Who knew there was such a thing as tribology?
Humanity’s relationship with friction stretches back some million years to the first swipes and scuffs to spark a fire. It continued as Da Vinci wrestled with perpetual motion and Galileo rolled balls down planes and proceeded through the cogs and gears of the Industrial Revolution to 1965, when, according to the author, the field of tribology was born. Vail, the founder of DuPont’s first tribology research lab, explains that the science of friction seeks to understand how the bumps and barbs that make up an object’s surface snag and deform as they clamber over one another. It’s a force made of contradiction—friction is created by motion but it also impedes motion and at the same time enables it. Without it, wheels would spin in place rather than roll forward. Too much, and you wear down the wheel.
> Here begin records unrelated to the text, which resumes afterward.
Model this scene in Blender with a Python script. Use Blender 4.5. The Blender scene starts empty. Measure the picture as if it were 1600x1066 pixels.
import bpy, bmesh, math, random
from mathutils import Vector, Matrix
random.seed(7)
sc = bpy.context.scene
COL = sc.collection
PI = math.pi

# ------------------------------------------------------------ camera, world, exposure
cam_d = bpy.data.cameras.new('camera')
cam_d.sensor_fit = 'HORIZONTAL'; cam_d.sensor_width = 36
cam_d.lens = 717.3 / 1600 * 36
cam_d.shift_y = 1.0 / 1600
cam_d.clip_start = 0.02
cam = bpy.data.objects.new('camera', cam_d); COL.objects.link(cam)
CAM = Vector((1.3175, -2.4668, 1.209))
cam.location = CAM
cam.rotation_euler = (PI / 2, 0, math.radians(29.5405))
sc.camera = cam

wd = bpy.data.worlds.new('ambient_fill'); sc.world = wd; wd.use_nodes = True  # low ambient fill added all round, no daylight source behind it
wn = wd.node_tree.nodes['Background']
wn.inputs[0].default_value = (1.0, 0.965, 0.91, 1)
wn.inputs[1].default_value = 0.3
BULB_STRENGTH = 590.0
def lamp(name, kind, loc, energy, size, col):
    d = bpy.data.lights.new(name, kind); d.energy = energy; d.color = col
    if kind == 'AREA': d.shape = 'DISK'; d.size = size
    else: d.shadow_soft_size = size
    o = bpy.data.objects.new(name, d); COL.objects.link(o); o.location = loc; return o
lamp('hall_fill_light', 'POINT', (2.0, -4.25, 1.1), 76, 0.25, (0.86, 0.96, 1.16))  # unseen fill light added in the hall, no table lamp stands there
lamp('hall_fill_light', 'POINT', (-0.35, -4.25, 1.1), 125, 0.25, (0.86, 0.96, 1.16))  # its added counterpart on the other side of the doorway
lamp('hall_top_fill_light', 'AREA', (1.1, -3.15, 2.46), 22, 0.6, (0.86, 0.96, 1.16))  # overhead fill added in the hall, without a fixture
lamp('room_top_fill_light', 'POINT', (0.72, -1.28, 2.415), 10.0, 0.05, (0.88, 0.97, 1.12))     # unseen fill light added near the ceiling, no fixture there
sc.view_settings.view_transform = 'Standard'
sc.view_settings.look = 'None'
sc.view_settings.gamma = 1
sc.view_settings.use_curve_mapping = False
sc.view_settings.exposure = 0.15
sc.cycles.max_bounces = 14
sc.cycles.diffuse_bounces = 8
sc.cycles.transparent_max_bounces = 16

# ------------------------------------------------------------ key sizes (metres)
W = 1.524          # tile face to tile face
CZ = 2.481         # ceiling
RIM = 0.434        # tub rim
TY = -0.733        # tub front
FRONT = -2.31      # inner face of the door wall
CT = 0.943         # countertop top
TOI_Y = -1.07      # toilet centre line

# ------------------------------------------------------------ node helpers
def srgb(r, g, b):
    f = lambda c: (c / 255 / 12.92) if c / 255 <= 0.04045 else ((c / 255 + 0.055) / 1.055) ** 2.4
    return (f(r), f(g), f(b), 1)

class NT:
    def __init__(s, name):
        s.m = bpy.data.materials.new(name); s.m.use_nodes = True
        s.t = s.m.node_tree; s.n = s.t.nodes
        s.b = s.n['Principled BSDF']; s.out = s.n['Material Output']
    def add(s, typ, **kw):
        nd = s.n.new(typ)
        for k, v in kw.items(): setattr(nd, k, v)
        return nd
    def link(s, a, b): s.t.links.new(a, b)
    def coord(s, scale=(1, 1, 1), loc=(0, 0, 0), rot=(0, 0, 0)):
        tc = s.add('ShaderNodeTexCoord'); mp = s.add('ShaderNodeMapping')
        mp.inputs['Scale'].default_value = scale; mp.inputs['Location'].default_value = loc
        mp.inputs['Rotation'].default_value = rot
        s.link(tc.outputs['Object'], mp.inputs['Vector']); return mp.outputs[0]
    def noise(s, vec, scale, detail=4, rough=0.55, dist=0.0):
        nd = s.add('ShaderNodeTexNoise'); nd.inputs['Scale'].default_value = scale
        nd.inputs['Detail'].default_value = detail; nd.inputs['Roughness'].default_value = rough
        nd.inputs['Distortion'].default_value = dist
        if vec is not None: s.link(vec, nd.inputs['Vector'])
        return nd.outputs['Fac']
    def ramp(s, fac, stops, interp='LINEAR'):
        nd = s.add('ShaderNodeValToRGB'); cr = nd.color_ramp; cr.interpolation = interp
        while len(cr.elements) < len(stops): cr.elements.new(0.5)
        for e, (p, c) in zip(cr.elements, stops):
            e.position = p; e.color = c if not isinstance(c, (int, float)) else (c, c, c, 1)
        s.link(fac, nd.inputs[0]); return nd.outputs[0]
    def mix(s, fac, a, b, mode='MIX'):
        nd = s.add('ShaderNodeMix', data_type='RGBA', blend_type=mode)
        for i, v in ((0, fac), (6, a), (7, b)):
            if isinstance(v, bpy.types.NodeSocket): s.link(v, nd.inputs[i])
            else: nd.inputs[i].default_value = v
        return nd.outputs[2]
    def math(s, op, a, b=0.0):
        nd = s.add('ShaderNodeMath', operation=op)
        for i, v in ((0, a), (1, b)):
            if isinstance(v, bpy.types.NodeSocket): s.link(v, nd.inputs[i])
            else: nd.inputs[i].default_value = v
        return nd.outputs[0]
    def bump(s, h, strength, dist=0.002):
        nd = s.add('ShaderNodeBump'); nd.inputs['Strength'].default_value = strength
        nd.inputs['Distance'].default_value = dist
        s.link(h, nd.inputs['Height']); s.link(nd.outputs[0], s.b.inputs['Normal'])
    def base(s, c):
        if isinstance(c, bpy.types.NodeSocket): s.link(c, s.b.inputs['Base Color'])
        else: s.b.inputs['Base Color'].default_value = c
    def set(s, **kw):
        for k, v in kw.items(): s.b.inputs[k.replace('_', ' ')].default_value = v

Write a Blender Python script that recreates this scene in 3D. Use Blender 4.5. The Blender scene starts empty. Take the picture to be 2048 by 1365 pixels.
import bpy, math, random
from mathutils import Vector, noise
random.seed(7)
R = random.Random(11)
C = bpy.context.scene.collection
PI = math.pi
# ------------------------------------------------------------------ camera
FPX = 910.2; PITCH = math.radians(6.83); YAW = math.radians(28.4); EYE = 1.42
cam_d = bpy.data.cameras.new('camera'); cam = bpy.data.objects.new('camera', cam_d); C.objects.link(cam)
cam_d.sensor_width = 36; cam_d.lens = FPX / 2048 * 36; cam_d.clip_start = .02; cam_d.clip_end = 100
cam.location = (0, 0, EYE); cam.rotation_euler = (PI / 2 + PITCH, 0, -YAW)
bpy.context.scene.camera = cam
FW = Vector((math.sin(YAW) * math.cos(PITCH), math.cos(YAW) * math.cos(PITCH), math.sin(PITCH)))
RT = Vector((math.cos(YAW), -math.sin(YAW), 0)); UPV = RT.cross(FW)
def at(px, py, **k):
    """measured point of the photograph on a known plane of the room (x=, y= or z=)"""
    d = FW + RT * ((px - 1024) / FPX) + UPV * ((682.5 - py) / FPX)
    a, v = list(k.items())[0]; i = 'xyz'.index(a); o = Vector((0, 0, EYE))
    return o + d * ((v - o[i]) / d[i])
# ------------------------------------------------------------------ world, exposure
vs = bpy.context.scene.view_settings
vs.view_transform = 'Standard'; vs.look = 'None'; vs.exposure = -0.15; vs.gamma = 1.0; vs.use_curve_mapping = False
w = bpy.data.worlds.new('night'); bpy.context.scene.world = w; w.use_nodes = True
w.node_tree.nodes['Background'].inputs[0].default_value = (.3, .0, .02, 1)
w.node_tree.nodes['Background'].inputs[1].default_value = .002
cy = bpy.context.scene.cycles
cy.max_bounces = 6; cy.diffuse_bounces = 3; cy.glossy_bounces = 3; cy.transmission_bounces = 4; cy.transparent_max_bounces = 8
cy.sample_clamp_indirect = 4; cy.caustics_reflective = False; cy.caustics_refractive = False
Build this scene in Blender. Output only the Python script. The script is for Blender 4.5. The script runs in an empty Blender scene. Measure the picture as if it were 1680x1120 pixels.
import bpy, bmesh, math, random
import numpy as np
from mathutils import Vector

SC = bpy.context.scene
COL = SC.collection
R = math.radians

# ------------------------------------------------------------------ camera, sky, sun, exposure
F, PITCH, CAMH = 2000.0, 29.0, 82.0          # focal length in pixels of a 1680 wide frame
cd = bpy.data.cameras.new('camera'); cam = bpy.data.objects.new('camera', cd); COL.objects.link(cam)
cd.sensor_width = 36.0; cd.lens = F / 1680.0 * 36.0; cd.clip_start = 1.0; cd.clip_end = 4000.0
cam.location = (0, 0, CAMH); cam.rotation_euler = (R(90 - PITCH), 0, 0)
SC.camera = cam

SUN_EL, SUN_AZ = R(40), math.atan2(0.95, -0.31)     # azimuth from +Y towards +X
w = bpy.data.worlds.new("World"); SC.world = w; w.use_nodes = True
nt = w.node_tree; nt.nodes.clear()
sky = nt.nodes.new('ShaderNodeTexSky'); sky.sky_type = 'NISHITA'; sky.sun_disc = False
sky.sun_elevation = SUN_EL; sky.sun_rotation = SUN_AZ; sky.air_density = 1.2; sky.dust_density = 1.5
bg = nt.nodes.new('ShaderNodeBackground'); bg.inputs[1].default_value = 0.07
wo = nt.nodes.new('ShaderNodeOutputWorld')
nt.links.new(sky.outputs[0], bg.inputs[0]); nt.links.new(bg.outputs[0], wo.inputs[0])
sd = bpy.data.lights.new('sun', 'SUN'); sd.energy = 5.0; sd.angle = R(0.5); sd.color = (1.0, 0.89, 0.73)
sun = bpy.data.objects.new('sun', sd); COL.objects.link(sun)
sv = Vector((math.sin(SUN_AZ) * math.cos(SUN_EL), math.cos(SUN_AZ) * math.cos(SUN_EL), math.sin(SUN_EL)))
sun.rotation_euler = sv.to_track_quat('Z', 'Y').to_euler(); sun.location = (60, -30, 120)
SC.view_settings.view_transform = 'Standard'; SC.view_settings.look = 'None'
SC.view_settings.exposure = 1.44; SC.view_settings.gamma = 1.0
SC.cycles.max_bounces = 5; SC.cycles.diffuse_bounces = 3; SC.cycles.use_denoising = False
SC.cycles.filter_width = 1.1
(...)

From violin bows to tire treads, friction is everywhere. It’s slowing the rotation of the Earth itself, setting the moon drifting away from us. It’s sapping energy from our machines, which means, Vail suggests, there may be “tribological solutions” to climate change. But friction is complicated. Understanding it requires mechanics, thermodynamics, chemistry, quantum physics. Vail covers them all in her efforts to measure, control, and engineer friction. Her prose is friendly and clear (“Polymers are, in very scientific terms, squishier than ceramics and metals”), with historical tidbits and everyday anecdotes sprinkled among technical descriptions. (Teflon was a classified material in the Manhattan Project; WD-40 followed 39 false starts.) There’s something wonderful about a book that dives so deep into a topic so niche. At the same time, niche is niche. The science of coatings, lubrication theory—there’s more to friction than most of us want to know. The author’s passion for the topic reduces the drag, and the book is sure to inspire any future tribologists. For the rest of us, it can feel more like rubbing sticks, and not so much like catching fire.
A knowledgeable, readable, but overly detailed survey of the history and science of friction.